Let me tell you — if you have a Bassett Hound named Bentley and a Golden named Oliver, you better start treating them better.  They are great dogs and do not deserve an untimely death at the hands of the next Toyota Land Cruiser to speed by.  I know from talking to your neighbors you have a son and I’m sure he would be heartbroken to lose his dogs forever to such a fate.  I’m not quite sure why you felt inclined to get two big dogs when you have hardly any backyard at all, but obviously the practical matters of home upkeep are a bit overwhelming for you so dog ownership perhaps is not your cup of tea, either.

So all that, and we hadn’t even been to the DMV yet.

FIVE HOURS LATER — we finally had my license done and car registered.  Frank’s stuff is another story entirely.  Against the actual guidelines the DMV has in place, the competent staff therein put his full middle name on his license, thus rendering the name on his new license a non-perfect-name-match from him title and his insurance card.  So the DMV then started insisting that Frank had to get a new insurance card printed with his exactly-matching-his-new-license name.  Only, because our insurance company apparently follows DMV guidelines better than the DMV, their computers will not let them physically create insurance cards with his name as the DMV put it on his license.  So, not only would they not let him register his car, his license has to be fixed, too.  Thus, the saga that was our day-from-DMV-hell is not even over yet.  We have to go back to the insurance office tomorrow, and they are going to call the DMV and talk to the head-idiot over there and try to help us get this all straightened out.

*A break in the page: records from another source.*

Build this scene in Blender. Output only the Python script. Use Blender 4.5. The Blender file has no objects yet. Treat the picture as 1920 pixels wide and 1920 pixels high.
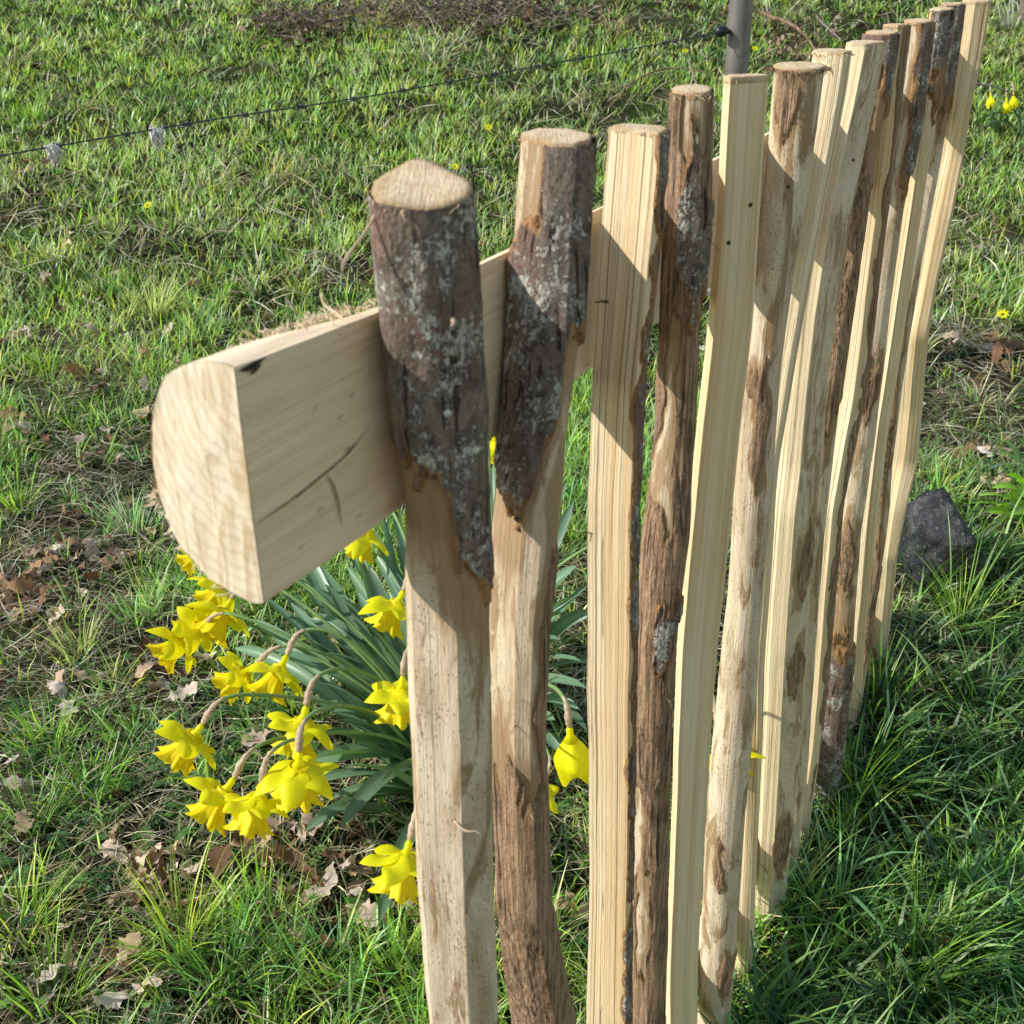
import bpy, math, random
import numpy as np
from mathutils import Vector, Matrix
from mathutils.bvhtree import BVHTree

rng = np.random.default_rng(7)
random.seed(7)
scene = bpy.context.scene
COL = scene.collection
Z0 = 1.05                                   # camera height above the datum

# ------------------------------------------------------------------ camera frame
CAMR = np.array([[0.9999031153785918, 0.0, 0.013919764947265777],
                 [-0.00632796281949473, 0.8906943242224713, 0.4545586625337048],
                 [-0.012398255633040534, -0.45460270654481955, 0.8906080296400783]])
FPX = 2200.0
DH = np.array([0.48063723, 0.87691953, 0.0])     # along the fence, away from the viewer
NN = np.array([0.87691953, -0.48063723, 0.0])    # square to the fence, viewer's side
NC = -0.24803241


def ray(u, v):
    return CAMR @ np.array([(u - 960) / FPX, 1.0, -(v - 960) / FPX])


def at(u, v, h):
    """world point at height h above the datum seen towards (u, v) of the photograph"""
    r = ray(u, v)
    t = (h - Z0) / r[2]
    return np.array([r[0] * t, r[1] * t, h])


def at_d(u, v, d):
    r = ray(u, v)
    r = r / r[1] * d
    return np.array([r[0], r[1], r[2] + Z0])


def F(s, b, z):
    """fence coordinates: along, towards the viewer, height"""
    return DH * s + NN * (NC + b) + np.array([0, 0, z])


# ------------------------------------------------------------------ noise (numpy)
def _hash(ix, iy, iz, seed):
    h = (ix * 374761393 + iy * 668265263 + iz * 2147483647 + seed * 1274126177) & 0xFFFFFFFF
    h = ((h ^ (h >> 13)) * 1274126177) & 0xFFFFFFFF
    h = (h ^ (h >> 16)) & 0xFFFFFFFF
    return h / 4294967295.0


def vnoise(x, y, z=0.0, seed=0):
    x = np.asarray(x, float); y = np.asarray(y, float); z = np.zeros_like(x) + z
    x0 = np.floor(x).astype(np.int64); y0 = np.floor(y).astype(np.int64); z0 = np.floor(z).astype(np.int64)
    fx = x - x0; fy = y - y0; fz = z - z0
    fx = fx * fx * (3 - 2 * fx); fy = fy * fy * (3 - 2 * fy); fz = fz * fz * (3 - 2 * fz)
    r = 0
    for i in (0, 1):
        for j in (0, 1):
            for k in (0, 1):
                w = (fx if i else 1 - fx) * (fy if j else 1 - fy) * (fz if k else 1 - fz)
                r = r + w * _hash(x0 + i, y0 + j, z0 + k, seed)
    return r * 2 - 1


def fbm(x, y, z=0.0, seed=0, oct=3):
    r = 0; a = 1; f = 1
    for o in range(oct):
        r = r + a * vnoise(np.asarray(x) * f, np.asarray(y) * f, np.asarray(z) * f, seed + o * 17)
        a *= .5; f *= 2.03
    return r / 1.75


def sst(a, b, x):
    t = np.clip((x - a) / (b - a), 0, 1)
    return t * t * (3 - 2 * t)


# ------------------------------------------------------------------ objects
def mesh_obj(name, verts, faces, mat, parent=None, cols=None, smooth=False, attrs=None):
    """verts (n,3); faces: (m,k) array or list of lists -> one mesh object"""
    me = bpy.data.meshes.new(name)
    verts = np.asarray(verts, dtype=np.float32)
    if isinstance(faces, np.ndarray):
        m, k = faces.shape
        me.vertices.add(len(verts)); me.vertices.foreach_set('co', verts.ravel())
        me.loops.add(m * k); me.loops.foreach_set('vertex_index', faces.astype(np.int32).ravel())
        me.polygons.add(m); me.polygons.foreach_set('loop_start', np.arange(0, m * k, k, dtype=np.int32))
        me.update(calc_edges=True)
    else:
        me.from_pydata([tuple(map(float, v)) for v in verts], [], [list(map(int, f)) for f in faces])
    if cols is not None:
        c = np.ones((len(verts), 4), dtype=np.float32); c[:, :3] = cols
        a = me.color_attributes.new('tint', 'FLOAT_COLOR', 'POINT'); a.data.foreach_set('color', c.ravel())
    for an, av in (attrs or {}).items():
        a = me.attributes.new(an, 'FLOAT', 'POINT'); a.data.foreach_set('value', np.asarray(av, dtype=np.float32).ravel())
    if smooth:
        me.polygons.foreach_set('use_smooth', np.ones(len(me.polygons), dtype=bool))
    me.materials.append(mat)
    me.validate(); me.update()
    o = bpy.data.objects.new(name, me); COL.objects.link(o)
    if parent is not None:
        o.parent = parent
    return o


def tag(o, label=None, cat=None, group=None, kind=None):
    for k, v in (('label', label), ('category', cat), ('group', group), ('kind', kind)):
        if v: o[k] = v
    return o


def empty(name, loc, label, cat, group=None):
    o = bpy.data.objects.new(name, None); COL.objects.link(o)
    o.location = loc; o.empty_display_size = .05
    bpy.context.view_layer.update()
    return tag(o, label, cat, group)


def put(o, root):
    """parent keeping world-space vertex coordinates: shift mesh into the root's frame"""
    o.parent = root
    o.data.transform(Matrix.Translation(-Vector(root.location)))
    return o


class MB:
    """collects several shapes of ONE part"""
    def __init__(s): s.v = []; s.f = []; s.n = 0
    def add(s, v, f):
        v = np.asarray(v, float); s.v.append(v); s.f += [[i + s.n for i in q] for q in f]; s.n += len(v)
    def build(s, name, mat, root=None, smooth=True, **k):
        o = mesh_obj(name, np.vstack(s.v), s.f, mat, smooth=smooth, **k)
        return put(o, root) if root is not None else o


def frames(P):
    P = np.asarray(P, float)
    T = np.gradient(P, axis=0); T /= np.linalg.norm(T, axis=1)[:, None] + 1e-12
    ref = np.array([0, 0, 1.]) if abs(T[0][2]) < .9 else np.array([1., 0, 0])
    A = []
    a = np.cross(T[0], ref); a /= np.linalg.norm(a)
    for t in T:
        a = a - t * (a @ t); a /= np.linalg.norm(a) + 1e-12; A.append(a.copy())
    A = np.array(A); return T, A, np.cross(T, A)


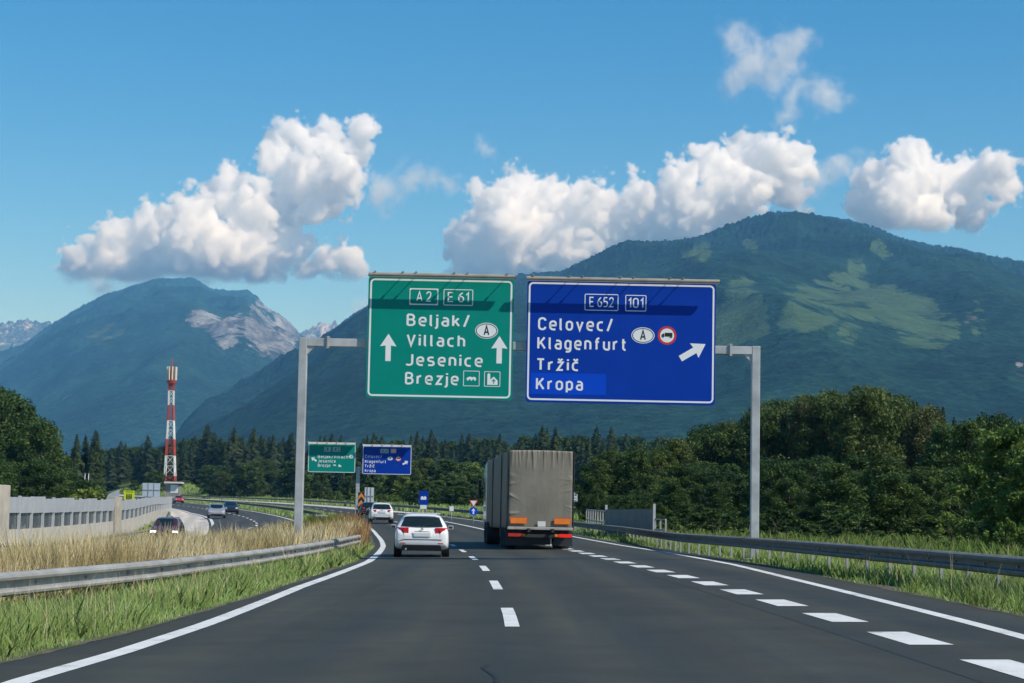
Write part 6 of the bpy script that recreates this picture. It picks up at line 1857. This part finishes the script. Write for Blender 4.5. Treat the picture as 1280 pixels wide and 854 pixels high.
def big_wheel(x, y, w=.38, R_=.50):
    q = MB(); prof = [(-w / 2, R_ - .2), (-w / 2, R_ - .05), (-w / 2 + .04, R_), (w / 2 - .04, R_), (w / 2, R_ - .05), (w / 2, R_ - .2)]
    m_ = 30; vs = []
    for a in range(m_):
        an = 2 * math.pi * a / m_
        vs += [(x + p, y + math.cos(an) * rr, R_ + math.sin(an) * rr) for p, rr in prof]
    k_ = len(prof)
    q.add(vs, [(a * k_ + j, a * k_ + (j + 1) % k_, ((a + 1) % m_) * k_ + (j + 1) % k_, ((a + 1) % m_) * k_ + j) for a in range(m_) for j in range(k_)])
    t = q.build('wheel', m_tyre, lor, smooth=True)
    MB().tube([(x - w * .3, y, R_), (x + w * .3, y, R_)], R_ - .19, 20).build('rim', m_rim, t)
for y in (1.15, 2.46, 3.77):
    for x in (-1.03, 1.03): big_wheel(x, y)
    MB().tube([(-1.0, y, .5), (1.0, y, .5)], .09, 10).build('axle', m_chas, lor)
# tractor
m_cab = mat('white_cab_paint', (0.62, 0.62, 0.60), 0.3, coat=0.5, vary=0.05)
q = MB().prism([(LEN + .45, .95), (LEN + 2.55, .95), (LEN + 2.62, 1.7), (LEN + 2.30, 3.15), (LEN + 1.9, 3.6), (LEN + .45, 3.7)], lambda a, b_, w: (-1.22 + w, a, b_), 2.44).build('cab', m_cab, lor, bevel=.07, seg=3)
MB().prism([(LEN + 2.63, 1.85), (LEN + 2.36, 3.0)], lambda a, b_, w: (0, 0, 0), 0) if False else None
MB().add([(-1.05, LEN + 2.625, 1.9), (1.05, LEN + 2.625, 1.9), (1.0, LEN + 2.385, 2.95), (-1.0, LEN + 2.385, 2.95)], [(0, 1, 2, 3)]).build('windscreen', m_glass, lor)
for sg in (-1, 1):
    MB().box((sg * 1.44, LEN + 2.1, 2.5), (.12, .22, .75)).build('mirror', m_black, lor, bevel=.03)
    MB().add([(sg * 1.224, LEN + 1.3, 1.95), (sg * 1.224, LEN + 2.25, 1.95), (sg * 1.224, LEN + 2.1, 2.8), (sg * 1.224, LEN + 1.3, 2.8)], [(0, 1, 2, 3)]).build('side_window', m_glass, lor)
    MB().tube([(sg * .8, LEN - 2.2, .65), (sg * .8, LEN - 1.0, .65)], .3, 14).build('fuel_tank', m_alu, lor)
MB().box((0, LEN - .3, .75), (.9, 5.2, .25)).build('tractor_chassis', m_chas, lor)
for y in (LEN - 3.1 + 1.2, LEN + 1.55):
    for x in (-1.03, 1.03): big_wheel(x, y, .34 if y > LEN else .6)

Now the incompetence and screw-ups are one thing.  Be polite, say you’re sorry (even if you don’t mean it).  I understand, you work at the DMV which probably means you’re never going to become an astronaut or sports legend or MC Hammer groupie like you dreamed of as a kid.  But for Pete’s sake, DMV people… would it kill you to maybe drop the holier-than-thou, condescending attitudes and maybe just do your shit jobs with just a little bit of pride and efficiency!??

I know it’s stereotypical to deride the DMV… but honestly before today I’d never had a ‘bad’ DMV experience.  Living in Buffalo, NY, then Albany, NY, then in NJ for 8 years, I’ve had my fair share of waiting in line and killing the time and messing up a form and having to fill it out again.  The waiting is par for the course, the cryptic regulations (especially now, thank you Homeland Security!) are not unexpected.  I have never, though, EVER dealt with a more negative, smarmy, self-righteous, unhelpful group of people than I encountered at this DMV office.  Still now, hours later, I am appalled and have a certain amount of empathy for violent postal workers.  Despite everything that was screwy with our documentation, despite the goofs on both sides of the formica counter, had the people ‘helping’ us not been so power-trippy and rude and just downright nasty, I could let it go.  But here I am, reliving it and getting incredibly pissed that I have to go back and endure it again tomorrow.